A senior paramilitary officer said one of his troopers was involved in the death of 17-year-old Zahid Farooq, who witnesses say was gunned down after a group of boys refused to leave a high-security area.
Doctors said Farooq, who was the second teenager to be killed in a week, had suffered bullet wounds in his chest.
The admission could ease a recent spike in tensions in Indian-administered Kashmir, where hundreds of people have been injured in pitched street battles between government forces and rock-pelting Muslim crowds protesting the killing of the boy.
Those protests were threatening to morph into huge demonstrations against Indian rule in the dispute region, and embarrass New Delhi as it tries to reach out to moderate separatists to end a two-decade-long violent insurgency.
“We have conducted an internal inquiry and prima facie evidence points to a constable,” director general of India’s Border Security Force, P. P. S. Sidhu, told a news conference.
He said the constable was being handed over to the police in Srinagar, the summer capital of the Himalayan region where Muslim insurgents have been fighting New Delhi’s rule for two decades.
Sidhu declined to disclose the circumstances surrounding the death.
But a police spokesman said the trooper was being held on accusations of murder.
“Exemplary punishment will be given to the person so that such crimes are not repeated in the future,” Omar Abdullah, chief minister of Jammu and Kashmir state, later told reporters.
The Himalayan region was already in uproar over the killing of 14-year-old Wamiq Farooq by a police tear-gas shell on January 31, and the latest death has fuelled anger against Indian security forces.
The government has banned the assembly of more than four people in Srinagar but it has been unable to contain the protests in Indian-administered Kashmir, which is divided between India and Pakistan but claimed in full by both.
“Incidents of unprovoked or innocent killings will not be tolerated and whosoever is involved in such killings will be brought to book and doled out exemplary punishment,” Abdullah said last week.
In the past, government forces in Indian-administered Kashmir have been accused of killing civilians during protests and in staged gun battles by passing them off as separatist militants, charges security forces have mostly denied.

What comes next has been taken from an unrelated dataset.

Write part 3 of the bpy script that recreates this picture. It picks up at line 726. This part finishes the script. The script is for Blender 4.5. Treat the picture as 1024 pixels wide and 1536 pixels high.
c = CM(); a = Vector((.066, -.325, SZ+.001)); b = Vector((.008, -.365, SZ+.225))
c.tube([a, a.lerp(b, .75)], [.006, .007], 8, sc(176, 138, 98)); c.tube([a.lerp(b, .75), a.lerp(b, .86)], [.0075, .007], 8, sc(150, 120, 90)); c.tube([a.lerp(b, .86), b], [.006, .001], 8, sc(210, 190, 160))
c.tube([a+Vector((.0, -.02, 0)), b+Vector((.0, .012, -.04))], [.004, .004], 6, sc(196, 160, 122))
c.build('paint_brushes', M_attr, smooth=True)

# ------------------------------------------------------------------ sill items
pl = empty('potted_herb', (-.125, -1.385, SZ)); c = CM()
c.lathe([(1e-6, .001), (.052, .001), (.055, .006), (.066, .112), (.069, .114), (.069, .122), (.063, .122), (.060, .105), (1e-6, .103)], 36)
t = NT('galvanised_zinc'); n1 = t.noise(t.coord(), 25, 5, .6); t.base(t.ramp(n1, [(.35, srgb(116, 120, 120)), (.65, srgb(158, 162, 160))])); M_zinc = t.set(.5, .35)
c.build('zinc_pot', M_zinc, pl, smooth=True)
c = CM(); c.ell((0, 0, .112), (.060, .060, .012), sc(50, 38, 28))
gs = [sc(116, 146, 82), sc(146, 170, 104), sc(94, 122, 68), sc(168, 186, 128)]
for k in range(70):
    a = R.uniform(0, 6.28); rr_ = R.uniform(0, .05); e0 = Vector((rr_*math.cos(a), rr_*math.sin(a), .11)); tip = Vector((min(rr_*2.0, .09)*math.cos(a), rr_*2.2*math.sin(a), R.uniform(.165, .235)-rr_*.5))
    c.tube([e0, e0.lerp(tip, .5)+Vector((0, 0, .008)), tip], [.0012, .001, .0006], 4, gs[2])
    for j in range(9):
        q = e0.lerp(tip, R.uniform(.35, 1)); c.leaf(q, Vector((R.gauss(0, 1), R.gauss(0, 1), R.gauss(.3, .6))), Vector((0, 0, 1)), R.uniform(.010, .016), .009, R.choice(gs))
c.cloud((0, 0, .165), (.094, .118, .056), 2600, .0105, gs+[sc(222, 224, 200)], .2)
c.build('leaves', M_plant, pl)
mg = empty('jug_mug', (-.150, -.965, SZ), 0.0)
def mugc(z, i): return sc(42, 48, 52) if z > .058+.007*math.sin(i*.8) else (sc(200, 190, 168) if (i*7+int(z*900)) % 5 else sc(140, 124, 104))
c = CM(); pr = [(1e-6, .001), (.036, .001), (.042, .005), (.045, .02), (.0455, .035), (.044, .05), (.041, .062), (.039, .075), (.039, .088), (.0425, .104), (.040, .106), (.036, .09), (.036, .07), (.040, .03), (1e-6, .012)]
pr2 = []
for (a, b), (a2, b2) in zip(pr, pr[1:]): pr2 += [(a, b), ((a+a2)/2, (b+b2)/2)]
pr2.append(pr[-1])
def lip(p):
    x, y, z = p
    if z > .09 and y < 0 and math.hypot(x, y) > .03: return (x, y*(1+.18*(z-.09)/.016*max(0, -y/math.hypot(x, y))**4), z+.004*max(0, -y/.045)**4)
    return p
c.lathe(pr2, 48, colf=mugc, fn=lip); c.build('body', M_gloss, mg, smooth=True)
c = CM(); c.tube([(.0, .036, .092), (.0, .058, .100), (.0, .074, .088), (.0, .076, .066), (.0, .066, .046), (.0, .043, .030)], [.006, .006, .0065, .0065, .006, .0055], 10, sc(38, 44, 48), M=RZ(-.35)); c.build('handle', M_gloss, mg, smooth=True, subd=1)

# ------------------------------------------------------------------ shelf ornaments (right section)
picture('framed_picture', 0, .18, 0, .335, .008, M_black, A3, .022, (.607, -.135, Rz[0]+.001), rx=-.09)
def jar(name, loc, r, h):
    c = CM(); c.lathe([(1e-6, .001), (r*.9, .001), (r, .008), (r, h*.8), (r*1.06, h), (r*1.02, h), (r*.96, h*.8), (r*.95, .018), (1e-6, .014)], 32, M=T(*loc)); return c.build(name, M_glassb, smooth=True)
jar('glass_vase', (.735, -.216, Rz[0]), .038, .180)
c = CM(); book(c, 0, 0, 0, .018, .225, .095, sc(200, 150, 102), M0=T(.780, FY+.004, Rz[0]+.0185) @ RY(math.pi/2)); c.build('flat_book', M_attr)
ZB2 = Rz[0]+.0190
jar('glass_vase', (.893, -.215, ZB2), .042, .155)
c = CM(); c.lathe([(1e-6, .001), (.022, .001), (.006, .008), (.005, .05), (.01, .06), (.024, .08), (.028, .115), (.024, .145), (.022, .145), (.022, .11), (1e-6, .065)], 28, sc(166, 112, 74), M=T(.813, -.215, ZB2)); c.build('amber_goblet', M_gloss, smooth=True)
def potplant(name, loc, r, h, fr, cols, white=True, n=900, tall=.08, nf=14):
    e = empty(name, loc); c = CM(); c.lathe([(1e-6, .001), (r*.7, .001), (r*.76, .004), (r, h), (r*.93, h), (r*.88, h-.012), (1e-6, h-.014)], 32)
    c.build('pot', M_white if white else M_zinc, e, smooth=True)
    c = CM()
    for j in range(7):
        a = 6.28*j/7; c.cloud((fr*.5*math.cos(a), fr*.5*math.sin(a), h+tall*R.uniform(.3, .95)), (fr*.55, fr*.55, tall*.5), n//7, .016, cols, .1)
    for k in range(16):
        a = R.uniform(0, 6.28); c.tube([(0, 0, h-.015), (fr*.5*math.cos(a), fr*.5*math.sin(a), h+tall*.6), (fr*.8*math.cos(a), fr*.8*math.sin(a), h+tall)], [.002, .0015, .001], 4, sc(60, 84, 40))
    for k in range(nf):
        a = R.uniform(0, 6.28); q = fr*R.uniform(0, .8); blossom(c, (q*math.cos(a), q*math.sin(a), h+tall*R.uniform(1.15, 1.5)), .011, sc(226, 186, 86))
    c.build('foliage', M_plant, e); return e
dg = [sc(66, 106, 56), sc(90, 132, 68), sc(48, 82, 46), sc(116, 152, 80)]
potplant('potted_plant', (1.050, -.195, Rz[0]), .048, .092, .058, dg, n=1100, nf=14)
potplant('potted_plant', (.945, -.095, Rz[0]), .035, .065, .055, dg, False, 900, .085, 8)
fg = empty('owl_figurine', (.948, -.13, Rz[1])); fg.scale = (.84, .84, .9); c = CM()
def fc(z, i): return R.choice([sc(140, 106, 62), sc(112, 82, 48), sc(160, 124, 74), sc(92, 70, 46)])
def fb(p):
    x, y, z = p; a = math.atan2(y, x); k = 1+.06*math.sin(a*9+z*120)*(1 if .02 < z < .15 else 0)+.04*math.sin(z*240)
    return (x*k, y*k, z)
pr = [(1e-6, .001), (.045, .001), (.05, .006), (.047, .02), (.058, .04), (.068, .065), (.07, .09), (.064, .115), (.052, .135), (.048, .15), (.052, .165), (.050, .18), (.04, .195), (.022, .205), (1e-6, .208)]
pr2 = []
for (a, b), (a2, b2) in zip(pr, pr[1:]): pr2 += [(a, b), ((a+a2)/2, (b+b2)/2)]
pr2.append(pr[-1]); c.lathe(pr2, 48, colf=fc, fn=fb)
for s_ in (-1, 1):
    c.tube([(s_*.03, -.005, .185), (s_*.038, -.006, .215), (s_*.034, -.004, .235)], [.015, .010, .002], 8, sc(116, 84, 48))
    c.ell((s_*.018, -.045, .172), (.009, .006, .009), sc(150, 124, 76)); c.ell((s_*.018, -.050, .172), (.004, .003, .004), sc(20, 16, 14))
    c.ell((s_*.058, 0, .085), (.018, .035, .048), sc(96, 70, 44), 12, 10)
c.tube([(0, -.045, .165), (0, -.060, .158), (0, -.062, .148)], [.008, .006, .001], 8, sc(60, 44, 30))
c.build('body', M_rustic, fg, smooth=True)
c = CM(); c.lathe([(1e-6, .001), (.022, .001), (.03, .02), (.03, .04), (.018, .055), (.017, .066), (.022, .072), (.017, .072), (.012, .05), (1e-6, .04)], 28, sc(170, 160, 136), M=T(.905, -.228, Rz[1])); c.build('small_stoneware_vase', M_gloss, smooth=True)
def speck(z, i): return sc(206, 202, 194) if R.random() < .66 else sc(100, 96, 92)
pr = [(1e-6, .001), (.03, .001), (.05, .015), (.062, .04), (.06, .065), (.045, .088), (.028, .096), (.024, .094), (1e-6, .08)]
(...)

Last year a judicial probe into the alleged rape and murder of two women, which also triggered massive protests across Indian-administered Kashmir, pointed to the involvement of police. But so far no police official has been identified or punished for the crime.
Indian troops have rarely accepted their involvement in civilian deaths which have almost always sparked protests.
Authorities did not give the circumstances under which the boy was shot last week. Locals and human rights activists claim he was the sixth civilian killed by police or soldiers in over a month. The charge has not been proved. —Agencies
Hate in the eyes of Kashmiri boy against India and Indian troops.